:: Material shown ::

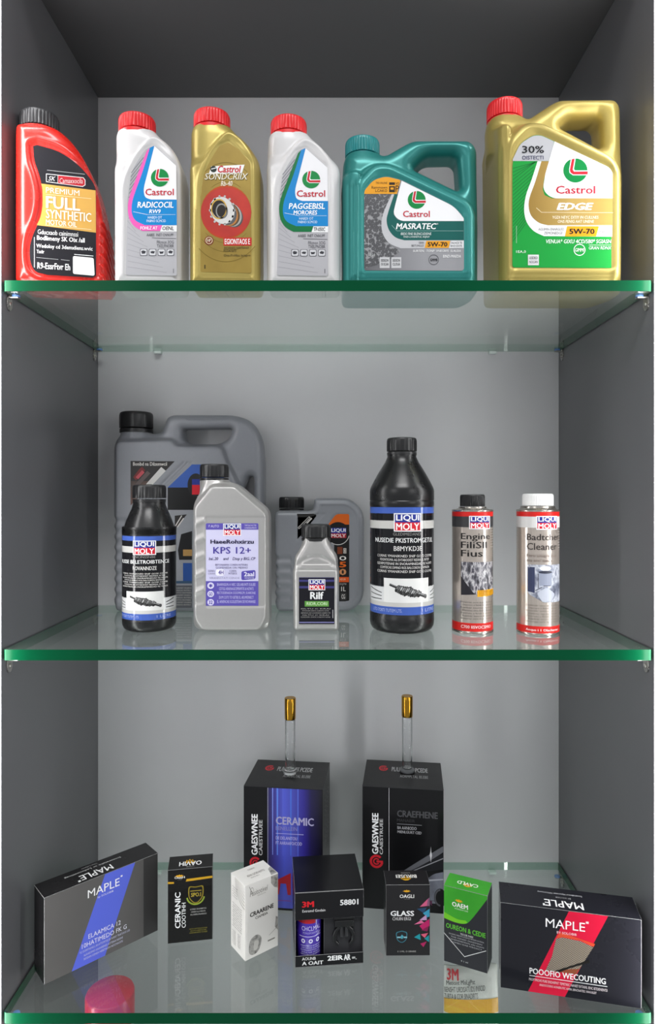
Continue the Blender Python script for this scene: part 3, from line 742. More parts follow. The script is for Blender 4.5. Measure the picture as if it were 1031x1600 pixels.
def gold_jug():
    fr = Fr(870, 0.022, T1, 0.148); b = fr.base
    t = empty('oil_jug', 'large gold oil jug with red cap, looped handle and green and white label', 'jug', fr.loc())
    lab = fil([(800.7, 418, 5), (800.7, 250, 16), (813, 224, 8), (833, 211, 8), (846, 211, 6), (954, 262, 10), (959.6, 275, 8), (959.6, 419, 5)])
    jug(fr, t, P_GOLD,
        [(757, None, 12, .12), (755, 215, 24, .12, .03), (759, 188, 10, .09, .045), (772, 181, 8, .074, .045), (812, 181, 6, .074, .045), (827, 181, 8, .05, .045), (864, 157.5, 14, .045), (876, 152, 8, .045), (963, 151, 18, .045), (973, 163, 10, .045), (976, 235, 20, .04, .045), (983, 265, 10, .03, .02), (984, None, 12, .024)],
        [(873, 201, 6), (890, 186, 10), (931, 185, 7), (936.5, 191, 7), (938.5, 236, 9)],
        [(790, b + 60), (790, 226, 16), (822, 193, 18), (846, 193, 18), (956, 245, 12), (968, 263, 12), (968, b + 60)],
        [(725, b + 60), (725, 195, 10), (768, 192, 8), (796, 192, 8), (796, b + 60)],
        [(790, 178), (985, 268)], (788, 183.5, 26.5), (27.3, 149), P_REDCAP, (771.5, 778.5, 785.5), (220, 440), lab, 'red ribbed cap')
    L = Label(fr.conv())
    L.poly(lab, '#12983a', 0)
    for k in range(20):
        y = 256 + k * 6.0
        L.line(801.5, y + 7, min(838 - k * 0.9, 801 + 40), y - 20 if y - 20 > 253 else 253, .9, '#0a6a2c', 1)
    L.poly(fil([(801.2, 251.5), (801.2, 249, 8), (813, 224.5, 8), (833, 211.6, 8), (846, 211.6, 5), (866, 221), (859, 251.5)]), '#b9b9bd', 1)
    L.poly(fil([(866.5, 221), (953.5, 262.5, 10), (959.2, 275.5, 8), (959.2, 310), (862, 310, 16), (848, 297, 14), (852, 272)]), '#f3f2f3', 3.4)
    wo = curve([(840, 252), (831, 280), (822, 305), (819, 328), (823, 347), (834, 361), (850, 369)], 4)
    wi = curve([(846, 252), (836, 285), (828, 307), (826, 322), (830, 337), (842, 348), (856, 352)], 4)
    L.poly(wo + [(959.4, 370), (959.4, 352)] + wi[::-1], '#f3f2f3', 2)
    GB = ramp_mat('print_gold_fade', 'axis', [(0, '#9b7a34'), (0.5, '#c0a057'), (1, '#b8964c')], lo=fr.x(826), hi=fr.x(960), metal=.2)
    L.poly(wi + [(959.4, 352), (959.4, 310), (862, 310), (851, 305), (848, 296), (850, 280), (858, 252)], GB, 3)
    L.line(838, 325, 846, 332, .6, '#f4e9cb', 5); L.line(846, 332, 959, 332.6, .6, '#f4e9cb', 5)
    oil_logo(L, 899, 266.5, 19)
    L.text('Castrol', 868.5, 290.5, 930, 303, '#c01f35', .025)
    L.text('EDGE', 869.5, 317, 927.5, 328.5, '#ffffff', .06, .25)
    L.text('YGDI NEYC DITIY IN CULLNES', 863, 337.5, 935, 342, '#f7f0dc', .012, .1); L.text('ONS FENIG AAT UNENE', 871.5, 344, 928, 348.5, '#f7f0dc', .012, .1)
    L.poly([(886, 353.5), (936, 353.5), (931.5, 369.5), (882.5, 369.5)], '#f0a21c', 3)
    L.text('5W-70', 889.5, 357.5, 929, 366, '#17171a', .04)
    L.text('AGUIMIN ENNRGLED.', 841, 356.5, 882, 360.5, '#303034', .01, .1); L.text('ZEMONEDGE', 850, 362.5, 879, 366.5, '#303034', .01, .1); L.text('ENETPLIA', 937, 360, 956, 364, '#303034', .005, .1)
    L.text('VENUA* GIXU 4CD/5B0* SGIASN', 853, 374, 955, 380.5, '#f4fbf4', .012, .15)
    L.line(920, 383, 955, 383, .5, '#dff3e3'); L.text('GRAN RDNX', 920, 385, 955, 390, '#e6f6e8', .005, .15)
    L.ring(905.5, 390.5, 9.2, 9.2, .12, '#eef8ef', 3); L.text('GIMMI', 898.5, 388, 912.5, 393.5, '#eef8ef', .02, .15)
    L.text('30%', 815.5, 228, 850, 239.5, '#1c1c20', .025); L.text('OISTECTI', 815.5, 243.5, 849, 249.5, '#33335a', .02)
    L.text('1EA,0', 806.5, 391.5, 821.5, 396, '#f0f6f0', .01); L.line(807, 353, 807, 380, .4, '#cfe9d4')
    L.rect(825, 398, 842, 414.5, '#d9d9da', 2); L.text('LESDEO', 827, 401, 840, 405, '#3a3a3e', .02); L.text('NOCAN', 827, 407.5, 840, 411.5, '#3a3a3e', .02)
    L.build('label', flat(-fr.D / 2 + 0.0014), t)
gold_jug()

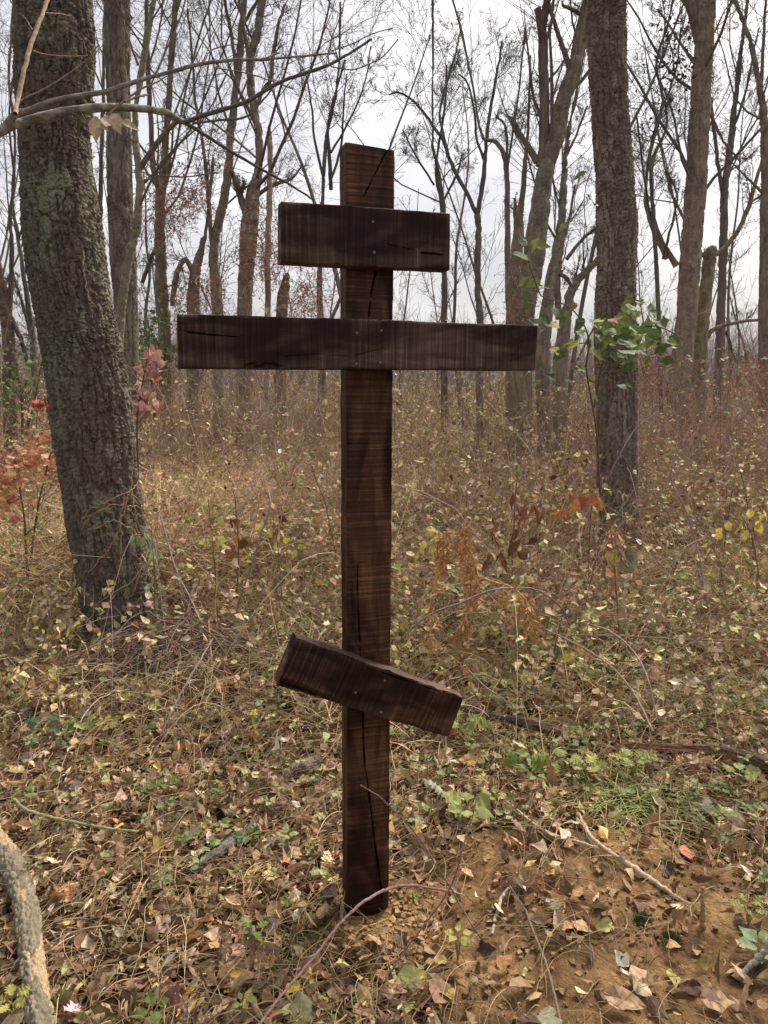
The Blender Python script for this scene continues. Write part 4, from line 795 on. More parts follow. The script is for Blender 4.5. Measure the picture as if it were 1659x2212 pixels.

:: Given problem ::
Pull every line containing the word "More" out of the material and copy it.

:: Answer for the task ::
Continue the Blender Python script for this scene: part 3, from line 742. More parts follow. The script is for Blender 4.5. Measure the picture as if it were 1031x1600 pixels.
The Blender Python script for this scene continues. Write part 4, from line 795 on. More parts follow. The script is for Blender 4.5. Measure the picture as if it were 1659x2212 pixels.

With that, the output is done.